• STATED PROBLEM
Identify all lines below that hold "Write" and collect them.

• STORED RECORDS
** BEGIN **
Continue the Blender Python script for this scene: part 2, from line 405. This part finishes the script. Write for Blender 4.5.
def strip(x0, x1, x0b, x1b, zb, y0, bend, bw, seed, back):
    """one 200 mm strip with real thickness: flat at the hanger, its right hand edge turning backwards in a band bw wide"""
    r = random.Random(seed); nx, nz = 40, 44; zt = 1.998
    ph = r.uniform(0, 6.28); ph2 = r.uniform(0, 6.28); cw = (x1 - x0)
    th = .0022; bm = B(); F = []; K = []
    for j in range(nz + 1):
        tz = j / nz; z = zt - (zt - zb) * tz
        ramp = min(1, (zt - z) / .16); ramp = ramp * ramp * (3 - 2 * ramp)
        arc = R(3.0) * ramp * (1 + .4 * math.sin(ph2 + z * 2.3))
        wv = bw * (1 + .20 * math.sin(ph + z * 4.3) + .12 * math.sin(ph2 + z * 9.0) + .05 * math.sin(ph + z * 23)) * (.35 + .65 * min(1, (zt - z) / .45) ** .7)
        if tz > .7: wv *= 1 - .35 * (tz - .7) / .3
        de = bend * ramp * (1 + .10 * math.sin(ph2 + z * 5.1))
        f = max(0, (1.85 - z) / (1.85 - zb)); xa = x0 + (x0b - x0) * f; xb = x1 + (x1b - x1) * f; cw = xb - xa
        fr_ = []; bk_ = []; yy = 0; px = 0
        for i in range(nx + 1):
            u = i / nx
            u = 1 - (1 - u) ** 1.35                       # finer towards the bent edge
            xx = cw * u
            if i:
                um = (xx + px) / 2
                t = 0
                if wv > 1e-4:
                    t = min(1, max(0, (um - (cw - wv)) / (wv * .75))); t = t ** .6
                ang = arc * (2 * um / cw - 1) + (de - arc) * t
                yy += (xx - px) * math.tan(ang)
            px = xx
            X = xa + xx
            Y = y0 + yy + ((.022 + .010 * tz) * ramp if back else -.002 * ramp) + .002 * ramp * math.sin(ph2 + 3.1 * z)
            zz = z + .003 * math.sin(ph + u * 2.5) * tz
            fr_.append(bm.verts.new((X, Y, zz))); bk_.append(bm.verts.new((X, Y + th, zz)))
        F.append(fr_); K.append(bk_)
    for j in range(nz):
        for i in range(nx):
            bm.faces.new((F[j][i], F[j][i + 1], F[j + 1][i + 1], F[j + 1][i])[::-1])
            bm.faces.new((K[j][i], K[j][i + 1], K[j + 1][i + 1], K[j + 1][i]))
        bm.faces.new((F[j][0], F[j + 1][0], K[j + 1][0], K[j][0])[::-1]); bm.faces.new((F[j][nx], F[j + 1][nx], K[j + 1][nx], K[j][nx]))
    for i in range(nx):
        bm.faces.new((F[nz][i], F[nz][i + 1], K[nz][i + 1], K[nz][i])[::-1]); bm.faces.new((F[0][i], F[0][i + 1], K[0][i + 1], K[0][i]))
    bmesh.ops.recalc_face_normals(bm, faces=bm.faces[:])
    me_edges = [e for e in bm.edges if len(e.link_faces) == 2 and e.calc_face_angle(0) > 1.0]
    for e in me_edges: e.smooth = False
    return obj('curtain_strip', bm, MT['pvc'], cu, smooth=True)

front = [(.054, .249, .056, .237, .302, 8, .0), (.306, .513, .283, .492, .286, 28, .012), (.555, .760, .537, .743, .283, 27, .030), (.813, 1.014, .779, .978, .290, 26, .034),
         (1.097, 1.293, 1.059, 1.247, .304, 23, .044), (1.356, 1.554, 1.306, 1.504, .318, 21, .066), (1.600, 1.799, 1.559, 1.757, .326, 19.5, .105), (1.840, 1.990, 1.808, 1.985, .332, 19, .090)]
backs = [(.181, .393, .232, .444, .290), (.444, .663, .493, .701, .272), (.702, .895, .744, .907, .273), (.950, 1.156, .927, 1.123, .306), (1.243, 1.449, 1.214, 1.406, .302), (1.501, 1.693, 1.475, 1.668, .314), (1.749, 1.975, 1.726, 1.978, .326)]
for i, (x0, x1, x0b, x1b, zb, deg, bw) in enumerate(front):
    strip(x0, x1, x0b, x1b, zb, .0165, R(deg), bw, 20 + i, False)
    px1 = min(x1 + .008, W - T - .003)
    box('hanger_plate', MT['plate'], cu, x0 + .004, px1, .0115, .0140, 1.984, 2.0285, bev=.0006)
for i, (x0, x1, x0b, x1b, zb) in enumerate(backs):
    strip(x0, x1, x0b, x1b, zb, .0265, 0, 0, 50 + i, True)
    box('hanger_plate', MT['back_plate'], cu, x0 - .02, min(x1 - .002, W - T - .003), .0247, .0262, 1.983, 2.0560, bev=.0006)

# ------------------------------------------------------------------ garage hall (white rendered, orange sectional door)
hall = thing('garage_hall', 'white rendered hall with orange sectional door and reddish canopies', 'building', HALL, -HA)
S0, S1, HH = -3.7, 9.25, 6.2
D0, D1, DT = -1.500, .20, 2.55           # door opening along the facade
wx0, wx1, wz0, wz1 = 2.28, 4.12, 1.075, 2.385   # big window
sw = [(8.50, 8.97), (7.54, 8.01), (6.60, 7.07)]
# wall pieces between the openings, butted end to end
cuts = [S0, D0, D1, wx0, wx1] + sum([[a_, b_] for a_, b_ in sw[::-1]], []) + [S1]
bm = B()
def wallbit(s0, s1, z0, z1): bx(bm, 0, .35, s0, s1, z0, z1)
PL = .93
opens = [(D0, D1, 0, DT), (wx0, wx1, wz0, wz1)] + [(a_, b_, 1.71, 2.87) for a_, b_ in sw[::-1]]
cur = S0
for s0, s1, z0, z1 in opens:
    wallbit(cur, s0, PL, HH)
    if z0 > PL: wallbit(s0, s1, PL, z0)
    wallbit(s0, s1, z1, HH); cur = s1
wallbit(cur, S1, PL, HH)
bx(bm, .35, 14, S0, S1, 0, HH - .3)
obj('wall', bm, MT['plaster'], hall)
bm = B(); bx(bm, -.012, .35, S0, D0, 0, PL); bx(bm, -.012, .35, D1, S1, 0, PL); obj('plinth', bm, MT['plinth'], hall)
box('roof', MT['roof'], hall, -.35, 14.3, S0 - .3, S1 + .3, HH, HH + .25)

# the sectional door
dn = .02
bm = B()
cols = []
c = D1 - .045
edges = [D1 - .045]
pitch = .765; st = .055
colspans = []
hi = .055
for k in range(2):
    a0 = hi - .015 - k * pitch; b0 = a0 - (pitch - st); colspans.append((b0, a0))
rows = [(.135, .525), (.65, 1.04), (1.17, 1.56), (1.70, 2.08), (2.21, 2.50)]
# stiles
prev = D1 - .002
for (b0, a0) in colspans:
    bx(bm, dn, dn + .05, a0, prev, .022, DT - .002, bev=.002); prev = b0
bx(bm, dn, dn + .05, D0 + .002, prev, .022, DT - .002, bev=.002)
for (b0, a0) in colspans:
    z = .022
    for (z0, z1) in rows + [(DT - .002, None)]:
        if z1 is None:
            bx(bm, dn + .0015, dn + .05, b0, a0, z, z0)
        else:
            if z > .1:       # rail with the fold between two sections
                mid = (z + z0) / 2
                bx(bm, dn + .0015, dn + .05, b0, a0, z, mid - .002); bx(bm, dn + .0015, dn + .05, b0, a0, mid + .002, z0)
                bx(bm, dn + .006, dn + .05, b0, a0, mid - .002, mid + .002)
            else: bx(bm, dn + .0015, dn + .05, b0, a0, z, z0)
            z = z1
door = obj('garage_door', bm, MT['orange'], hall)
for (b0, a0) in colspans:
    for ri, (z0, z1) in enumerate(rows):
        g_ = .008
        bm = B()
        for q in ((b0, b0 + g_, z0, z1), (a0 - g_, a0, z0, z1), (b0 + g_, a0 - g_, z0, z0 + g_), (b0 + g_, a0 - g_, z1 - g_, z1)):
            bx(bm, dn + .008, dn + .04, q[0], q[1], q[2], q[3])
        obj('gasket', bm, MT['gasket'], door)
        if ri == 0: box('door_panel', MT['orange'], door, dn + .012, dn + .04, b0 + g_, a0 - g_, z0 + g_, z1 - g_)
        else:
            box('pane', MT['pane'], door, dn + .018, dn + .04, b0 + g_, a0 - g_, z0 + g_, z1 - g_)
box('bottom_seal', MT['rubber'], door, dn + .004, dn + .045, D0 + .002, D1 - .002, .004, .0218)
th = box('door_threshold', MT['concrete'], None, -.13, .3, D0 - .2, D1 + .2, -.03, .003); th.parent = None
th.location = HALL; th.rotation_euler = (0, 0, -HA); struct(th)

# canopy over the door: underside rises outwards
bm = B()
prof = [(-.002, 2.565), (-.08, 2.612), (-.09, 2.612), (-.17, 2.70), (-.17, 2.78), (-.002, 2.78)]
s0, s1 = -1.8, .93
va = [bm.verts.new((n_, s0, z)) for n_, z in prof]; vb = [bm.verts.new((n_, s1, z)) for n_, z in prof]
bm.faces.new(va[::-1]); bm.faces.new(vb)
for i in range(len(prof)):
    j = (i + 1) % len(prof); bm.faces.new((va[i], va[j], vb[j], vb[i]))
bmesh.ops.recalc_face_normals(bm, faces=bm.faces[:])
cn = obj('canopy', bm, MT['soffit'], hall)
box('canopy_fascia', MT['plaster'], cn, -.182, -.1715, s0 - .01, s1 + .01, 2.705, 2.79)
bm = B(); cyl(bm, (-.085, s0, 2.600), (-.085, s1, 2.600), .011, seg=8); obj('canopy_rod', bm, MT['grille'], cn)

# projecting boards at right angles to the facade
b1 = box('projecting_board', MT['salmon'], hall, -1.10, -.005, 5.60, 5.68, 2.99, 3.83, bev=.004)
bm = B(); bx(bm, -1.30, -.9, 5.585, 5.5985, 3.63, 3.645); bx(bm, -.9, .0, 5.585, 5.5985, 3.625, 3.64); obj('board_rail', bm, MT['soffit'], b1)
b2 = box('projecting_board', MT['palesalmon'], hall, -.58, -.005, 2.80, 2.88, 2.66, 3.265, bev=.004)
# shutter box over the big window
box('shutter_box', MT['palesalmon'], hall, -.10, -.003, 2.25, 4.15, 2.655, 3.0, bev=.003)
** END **
** BEGIN **
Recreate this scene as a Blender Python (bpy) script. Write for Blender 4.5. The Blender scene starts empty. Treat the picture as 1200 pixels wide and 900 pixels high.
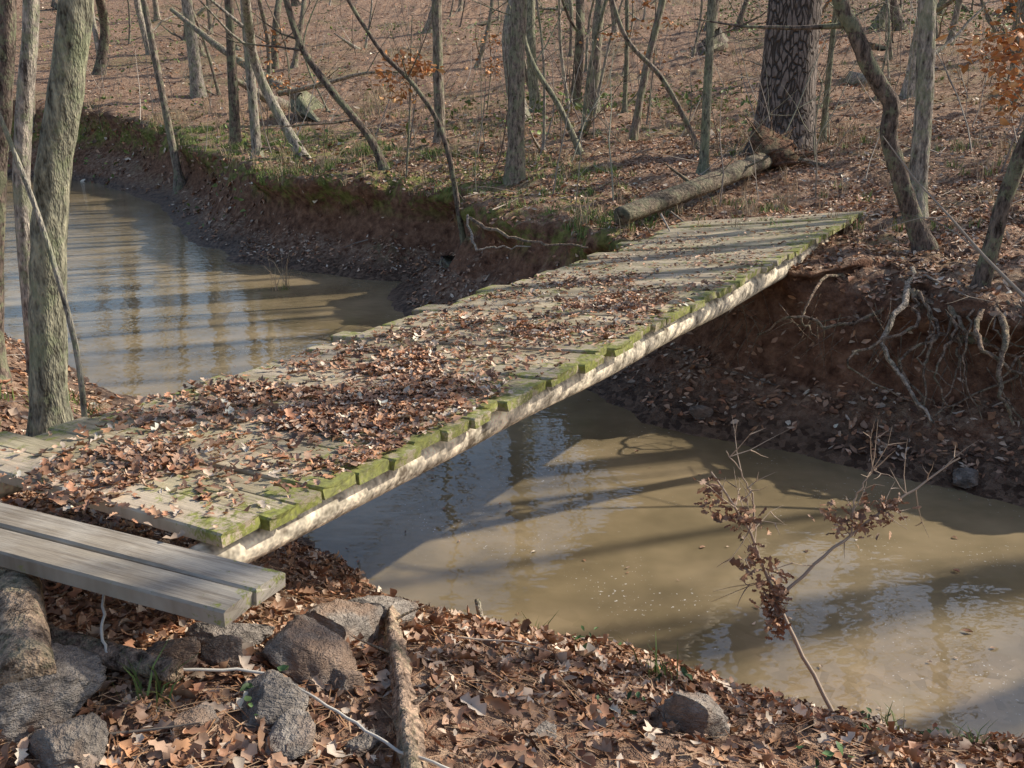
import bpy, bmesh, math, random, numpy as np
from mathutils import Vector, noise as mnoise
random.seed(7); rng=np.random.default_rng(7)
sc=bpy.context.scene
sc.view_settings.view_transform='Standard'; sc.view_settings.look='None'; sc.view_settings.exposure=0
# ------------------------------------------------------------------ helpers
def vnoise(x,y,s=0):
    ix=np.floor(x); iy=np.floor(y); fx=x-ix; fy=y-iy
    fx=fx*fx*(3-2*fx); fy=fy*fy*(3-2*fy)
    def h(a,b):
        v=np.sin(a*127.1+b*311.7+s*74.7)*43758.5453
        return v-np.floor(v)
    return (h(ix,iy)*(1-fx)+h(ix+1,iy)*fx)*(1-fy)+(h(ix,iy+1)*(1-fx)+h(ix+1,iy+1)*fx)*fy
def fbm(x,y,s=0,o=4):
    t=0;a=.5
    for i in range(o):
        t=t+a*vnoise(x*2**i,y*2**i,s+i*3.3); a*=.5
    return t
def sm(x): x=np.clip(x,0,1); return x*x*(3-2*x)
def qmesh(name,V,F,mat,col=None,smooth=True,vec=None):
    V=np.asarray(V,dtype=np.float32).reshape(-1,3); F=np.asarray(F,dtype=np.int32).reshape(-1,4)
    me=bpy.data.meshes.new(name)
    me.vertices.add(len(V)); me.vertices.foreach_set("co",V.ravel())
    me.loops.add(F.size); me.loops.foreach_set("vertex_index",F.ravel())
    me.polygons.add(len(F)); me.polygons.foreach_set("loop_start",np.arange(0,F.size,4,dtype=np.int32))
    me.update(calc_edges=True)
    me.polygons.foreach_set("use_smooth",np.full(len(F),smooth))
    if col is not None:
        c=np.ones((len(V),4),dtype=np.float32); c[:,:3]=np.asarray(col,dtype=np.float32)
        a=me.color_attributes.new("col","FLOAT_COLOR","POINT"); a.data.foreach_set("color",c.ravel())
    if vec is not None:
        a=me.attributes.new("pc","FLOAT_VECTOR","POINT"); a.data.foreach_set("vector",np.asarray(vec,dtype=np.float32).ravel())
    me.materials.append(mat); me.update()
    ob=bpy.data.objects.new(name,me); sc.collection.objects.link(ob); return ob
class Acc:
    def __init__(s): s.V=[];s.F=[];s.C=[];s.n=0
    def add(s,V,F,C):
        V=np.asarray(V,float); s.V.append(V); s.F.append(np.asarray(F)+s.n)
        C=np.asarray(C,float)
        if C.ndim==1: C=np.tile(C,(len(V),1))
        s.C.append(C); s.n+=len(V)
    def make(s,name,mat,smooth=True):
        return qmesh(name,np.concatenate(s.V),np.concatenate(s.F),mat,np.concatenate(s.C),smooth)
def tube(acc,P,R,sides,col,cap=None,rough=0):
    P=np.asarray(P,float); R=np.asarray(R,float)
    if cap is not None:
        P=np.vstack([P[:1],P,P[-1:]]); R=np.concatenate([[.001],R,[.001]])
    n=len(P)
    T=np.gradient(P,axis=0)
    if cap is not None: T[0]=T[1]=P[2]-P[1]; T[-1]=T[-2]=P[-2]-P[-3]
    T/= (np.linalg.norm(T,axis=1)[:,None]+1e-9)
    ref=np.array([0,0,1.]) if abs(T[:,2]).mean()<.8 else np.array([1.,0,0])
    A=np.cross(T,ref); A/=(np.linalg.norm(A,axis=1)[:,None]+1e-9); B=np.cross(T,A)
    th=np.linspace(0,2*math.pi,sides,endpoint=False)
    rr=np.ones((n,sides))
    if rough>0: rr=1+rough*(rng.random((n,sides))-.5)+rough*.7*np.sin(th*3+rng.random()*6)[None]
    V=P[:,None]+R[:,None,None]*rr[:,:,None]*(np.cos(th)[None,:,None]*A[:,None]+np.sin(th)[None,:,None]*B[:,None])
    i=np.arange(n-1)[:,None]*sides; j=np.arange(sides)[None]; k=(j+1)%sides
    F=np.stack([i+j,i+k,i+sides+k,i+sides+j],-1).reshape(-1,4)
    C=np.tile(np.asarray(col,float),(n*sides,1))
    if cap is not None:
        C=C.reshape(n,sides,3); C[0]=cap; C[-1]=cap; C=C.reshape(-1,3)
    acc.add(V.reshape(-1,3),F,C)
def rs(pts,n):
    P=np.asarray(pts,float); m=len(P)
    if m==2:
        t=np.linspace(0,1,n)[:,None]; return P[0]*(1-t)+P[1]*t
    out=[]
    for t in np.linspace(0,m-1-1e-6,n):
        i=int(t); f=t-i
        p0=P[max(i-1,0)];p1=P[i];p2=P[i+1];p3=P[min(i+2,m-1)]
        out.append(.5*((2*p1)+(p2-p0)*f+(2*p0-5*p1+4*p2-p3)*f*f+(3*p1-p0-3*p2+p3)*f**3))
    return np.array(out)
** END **
• CORRECT RESULT
Continue the Blender Python script for this scene: part 2, from line 405. This part finishes the script. Write for Blender 4.5.
Recreate this scene as a Blender Python (bpy) script. Write for Blender 4.5. The Blender scene starts empty. Treat the picture as 1200 pixels wide and 900 pixels high.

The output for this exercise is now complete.